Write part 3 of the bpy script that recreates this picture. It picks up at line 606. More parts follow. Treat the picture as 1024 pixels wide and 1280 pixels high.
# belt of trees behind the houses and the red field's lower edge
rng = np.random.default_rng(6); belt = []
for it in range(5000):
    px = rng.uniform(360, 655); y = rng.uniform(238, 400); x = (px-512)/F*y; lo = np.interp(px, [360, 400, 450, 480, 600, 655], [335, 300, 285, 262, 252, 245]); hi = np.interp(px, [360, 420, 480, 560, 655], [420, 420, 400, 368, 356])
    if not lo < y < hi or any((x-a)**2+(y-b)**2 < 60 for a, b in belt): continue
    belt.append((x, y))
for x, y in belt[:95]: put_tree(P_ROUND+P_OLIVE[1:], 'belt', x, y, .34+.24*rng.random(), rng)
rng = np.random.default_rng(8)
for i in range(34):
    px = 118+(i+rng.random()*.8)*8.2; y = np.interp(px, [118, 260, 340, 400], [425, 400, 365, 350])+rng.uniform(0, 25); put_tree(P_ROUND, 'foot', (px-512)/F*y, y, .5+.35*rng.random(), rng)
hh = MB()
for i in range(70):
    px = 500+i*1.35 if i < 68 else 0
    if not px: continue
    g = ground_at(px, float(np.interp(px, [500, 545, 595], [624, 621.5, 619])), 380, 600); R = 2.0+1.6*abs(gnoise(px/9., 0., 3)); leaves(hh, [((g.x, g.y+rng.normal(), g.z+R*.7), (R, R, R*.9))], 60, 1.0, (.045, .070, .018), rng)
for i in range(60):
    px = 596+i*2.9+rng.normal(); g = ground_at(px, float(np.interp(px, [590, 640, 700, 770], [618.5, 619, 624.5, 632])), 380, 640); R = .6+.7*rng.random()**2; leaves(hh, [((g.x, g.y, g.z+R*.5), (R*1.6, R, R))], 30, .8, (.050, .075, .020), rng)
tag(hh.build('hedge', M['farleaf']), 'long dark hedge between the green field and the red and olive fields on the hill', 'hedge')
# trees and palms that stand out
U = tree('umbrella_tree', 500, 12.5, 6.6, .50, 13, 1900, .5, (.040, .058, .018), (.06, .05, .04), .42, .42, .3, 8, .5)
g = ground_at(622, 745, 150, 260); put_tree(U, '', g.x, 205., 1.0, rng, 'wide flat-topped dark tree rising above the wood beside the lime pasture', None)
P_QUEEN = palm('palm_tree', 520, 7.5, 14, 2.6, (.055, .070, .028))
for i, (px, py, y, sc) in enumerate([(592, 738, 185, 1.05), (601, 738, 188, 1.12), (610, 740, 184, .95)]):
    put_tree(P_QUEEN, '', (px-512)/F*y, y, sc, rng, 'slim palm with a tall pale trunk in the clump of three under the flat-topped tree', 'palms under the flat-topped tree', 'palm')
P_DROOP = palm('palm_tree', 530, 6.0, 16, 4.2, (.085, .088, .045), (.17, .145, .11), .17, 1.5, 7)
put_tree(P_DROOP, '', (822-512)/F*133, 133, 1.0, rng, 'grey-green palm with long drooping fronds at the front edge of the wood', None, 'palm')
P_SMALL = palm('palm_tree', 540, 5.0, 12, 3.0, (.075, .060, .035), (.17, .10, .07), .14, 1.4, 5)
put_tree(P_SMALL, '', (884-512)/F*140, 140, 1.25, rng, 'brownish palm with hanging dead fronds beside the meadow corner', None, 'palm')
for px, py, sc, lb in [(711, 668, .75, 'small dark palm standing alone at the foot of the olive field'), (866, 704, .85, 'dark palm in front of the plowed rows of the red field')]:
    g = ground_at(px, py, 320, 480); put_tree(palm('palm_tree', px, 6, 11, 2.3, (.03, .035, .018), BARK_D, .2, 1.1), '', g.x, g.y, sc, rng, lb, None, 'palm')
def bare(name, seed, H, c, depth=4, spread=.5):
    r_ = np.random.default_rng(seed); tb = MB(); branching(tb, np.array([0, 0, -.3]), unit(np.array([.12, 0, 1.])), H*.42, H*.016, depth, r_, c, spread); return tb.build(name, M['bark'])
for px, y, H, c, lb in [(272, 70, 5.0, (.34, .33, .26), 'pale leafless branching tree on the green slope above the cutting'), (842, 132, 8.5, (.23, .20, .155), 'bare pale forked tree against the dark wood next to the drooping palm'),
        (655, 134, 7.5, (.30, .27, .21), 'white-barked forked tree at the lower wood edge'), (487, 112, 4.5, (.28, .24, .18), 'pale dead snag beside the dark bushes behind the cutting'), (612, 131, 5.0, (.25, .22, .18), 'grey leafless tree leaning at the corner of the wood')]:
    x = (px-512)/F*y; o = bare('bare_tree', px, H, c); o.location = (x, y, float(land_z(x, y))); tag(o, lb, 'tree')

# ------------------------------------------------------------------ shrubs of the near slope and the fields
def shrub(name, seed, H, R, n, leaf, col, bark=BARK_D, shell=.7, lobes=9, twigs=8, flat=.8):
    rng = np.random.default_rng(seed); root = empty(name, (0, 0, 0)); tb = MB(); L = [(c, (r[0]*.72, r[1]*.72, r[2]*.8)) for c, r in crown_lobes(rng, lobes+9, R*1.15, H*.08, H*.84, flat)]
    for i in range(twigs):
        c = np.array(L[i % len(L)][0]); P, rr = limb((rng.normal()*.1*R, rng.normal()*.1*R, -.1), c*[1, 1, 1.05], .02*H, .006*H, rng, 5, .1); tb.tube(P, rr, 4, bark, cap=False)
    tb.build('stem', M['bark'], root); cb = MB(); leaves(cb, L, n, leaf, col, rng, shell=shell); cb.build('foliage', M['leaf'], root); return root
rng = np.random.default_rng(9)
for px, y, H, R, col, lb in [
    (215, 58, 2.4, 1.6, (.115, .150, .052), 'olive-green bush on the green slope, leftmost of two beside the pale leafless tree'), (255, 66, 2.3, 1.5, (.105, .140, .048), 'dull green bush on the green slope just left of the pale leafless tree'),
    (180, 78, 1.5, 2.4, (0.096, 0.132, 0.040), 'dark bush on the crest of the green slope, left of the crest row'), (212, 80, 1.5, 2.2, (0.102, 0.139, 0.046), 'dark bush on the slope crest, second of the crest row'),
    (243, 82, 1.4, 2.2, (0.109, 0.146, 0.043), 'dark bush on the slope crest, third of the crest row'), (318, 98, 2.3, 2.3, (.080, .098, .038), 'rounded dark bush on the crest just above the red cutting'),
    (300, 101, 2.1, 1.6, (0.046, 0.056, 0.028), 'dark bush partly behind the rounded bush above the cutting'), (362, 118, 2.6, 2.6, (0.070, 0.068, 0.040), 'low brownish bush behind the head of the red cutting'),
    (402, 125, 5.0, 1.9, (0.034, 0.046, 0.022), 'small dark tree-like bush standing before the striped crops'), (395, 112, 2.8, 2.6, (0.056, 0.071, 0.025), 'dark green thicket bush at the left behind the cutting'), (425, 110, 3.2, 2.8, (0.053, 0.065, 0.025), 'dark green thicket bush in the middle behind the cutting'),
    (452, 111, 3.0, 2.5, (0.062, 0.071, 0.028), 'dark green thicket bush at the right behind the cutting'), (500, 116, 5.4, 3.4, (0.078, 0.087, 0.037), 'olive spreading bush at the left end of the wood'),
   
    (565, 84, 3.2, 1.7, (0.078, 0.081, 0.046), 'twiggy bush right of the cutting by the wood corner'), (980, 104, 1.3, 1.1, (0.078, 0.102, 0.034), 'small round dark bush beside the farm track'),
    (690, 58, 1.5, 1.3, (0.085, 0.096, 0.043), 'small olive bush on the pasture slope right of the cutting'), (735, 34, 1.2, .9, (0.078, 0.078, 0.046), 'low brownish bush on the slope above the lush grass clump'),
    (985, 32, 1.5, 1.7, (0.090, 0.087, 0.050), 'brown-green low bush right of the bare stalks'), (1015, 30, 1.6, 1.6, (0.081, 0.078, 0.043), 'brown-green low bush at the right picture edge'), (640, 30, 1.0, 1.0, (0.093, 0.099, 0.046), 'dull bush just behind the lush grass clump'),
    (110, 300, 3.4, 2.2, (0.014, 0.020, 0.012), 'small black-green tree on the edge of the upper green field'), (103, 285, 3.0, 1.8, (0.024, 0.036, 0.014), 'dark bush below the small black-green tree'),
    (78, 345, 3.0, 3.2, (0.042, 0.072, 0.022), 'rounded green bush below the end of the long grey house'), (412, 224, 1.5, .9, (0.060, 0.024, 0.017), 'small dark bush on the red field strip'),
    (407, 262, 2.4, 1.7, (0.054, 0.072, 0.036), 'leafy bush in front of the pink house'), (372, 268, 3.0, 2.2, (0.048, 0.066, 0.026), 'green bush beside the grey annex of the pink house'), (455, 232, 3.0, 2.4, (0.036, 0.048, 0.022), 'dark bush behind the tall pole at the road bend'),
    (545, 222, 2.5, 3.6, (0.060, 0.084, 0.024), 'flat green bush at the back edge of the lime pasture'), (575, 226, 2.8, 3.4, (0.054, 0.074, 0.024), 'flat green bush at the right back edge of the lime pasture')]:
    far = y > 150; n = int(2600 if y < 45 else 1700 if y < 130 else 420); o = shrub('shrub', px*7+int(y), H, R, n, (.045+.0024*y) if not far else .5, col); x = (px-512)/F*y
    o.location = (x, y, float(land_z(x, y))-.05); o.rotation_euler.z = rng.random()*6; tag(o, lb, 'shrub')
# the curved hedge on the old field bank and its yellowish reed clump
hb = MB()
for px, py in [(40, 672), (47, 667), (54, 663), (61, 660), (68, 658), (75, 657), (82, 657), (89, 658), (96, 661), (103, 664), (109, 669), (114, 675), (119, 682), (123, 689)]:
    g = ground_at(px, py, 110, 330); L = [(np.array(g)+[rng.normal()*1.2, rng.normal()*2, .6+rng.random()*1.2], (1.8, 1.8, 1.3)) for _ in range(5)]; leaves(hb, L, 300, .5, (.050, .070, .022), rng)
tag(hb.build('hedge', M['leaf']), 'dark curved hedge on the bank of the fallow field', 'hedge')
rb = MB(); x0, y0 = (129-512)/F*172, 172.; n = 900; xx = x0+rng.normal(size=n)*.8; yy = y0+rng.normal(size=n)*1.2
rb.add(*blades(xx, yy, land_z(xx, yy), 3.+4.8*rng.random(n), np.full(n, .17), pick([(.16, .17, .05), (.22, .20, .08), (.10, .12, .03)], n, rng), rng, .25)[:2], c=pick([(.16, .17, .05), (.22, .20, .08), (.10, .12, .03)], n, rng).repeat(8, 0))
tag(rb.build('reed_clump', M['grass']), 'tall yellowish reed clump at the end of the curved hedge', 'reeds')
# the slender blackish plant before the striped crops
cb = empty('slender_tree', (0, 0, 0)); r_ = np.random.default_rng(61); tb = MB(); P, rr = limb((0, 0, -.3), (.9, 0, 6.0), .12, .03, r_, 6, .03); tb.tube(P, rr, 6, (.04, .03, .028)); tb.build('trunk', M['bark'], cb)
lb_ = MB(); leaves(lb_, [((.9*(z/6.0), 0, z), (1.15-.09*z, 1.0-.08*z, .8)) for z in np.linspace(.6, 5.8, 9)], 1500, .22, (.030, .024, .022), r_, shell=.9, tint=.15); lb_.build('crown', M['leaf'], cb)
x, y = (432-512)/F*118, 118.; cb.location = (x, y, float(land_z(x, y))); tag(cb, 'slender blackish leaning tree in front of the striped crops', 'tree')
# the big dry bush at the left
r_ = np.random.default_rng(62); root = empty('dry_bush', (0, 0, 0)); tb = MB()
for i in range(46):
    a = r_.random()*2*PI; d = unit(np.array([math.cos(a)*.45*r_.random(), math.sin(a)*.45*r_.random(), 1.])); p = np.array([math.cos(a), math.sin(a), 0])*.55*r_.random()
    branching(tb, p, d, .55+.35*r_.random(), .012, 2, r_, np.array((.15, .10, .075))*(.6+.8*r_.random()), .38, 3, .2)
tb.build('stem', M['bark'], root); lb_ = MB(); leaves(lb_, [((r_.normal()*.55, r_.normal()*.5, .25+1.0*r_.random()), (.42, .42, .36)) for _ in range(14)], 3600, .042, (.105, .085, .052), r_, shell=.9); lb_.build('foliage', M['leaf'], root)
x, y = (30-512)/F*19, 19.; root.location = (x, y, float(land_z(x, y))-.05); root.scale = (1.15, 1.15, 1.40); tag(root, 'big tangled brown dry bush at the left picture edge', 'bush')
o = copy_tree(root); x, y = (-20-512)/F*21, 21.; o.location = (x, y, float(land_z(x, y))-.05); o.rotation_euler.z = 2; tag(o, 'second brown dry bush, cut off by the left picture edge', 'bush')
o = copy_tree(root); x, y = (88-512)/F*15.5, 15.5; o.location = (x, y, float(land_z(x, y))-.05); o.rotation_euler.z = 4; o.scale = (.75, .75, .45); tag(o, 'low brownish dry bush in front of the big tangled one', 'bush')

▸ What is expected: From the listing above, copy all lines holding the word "that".

▸ Expected answer:
Write part 3 of the bpy script that recreates this picture. It picks up at line 606. More parts follow. Treat the picture as 1024 pixels wide and 1280 pixels high.
# trees and palms that stand out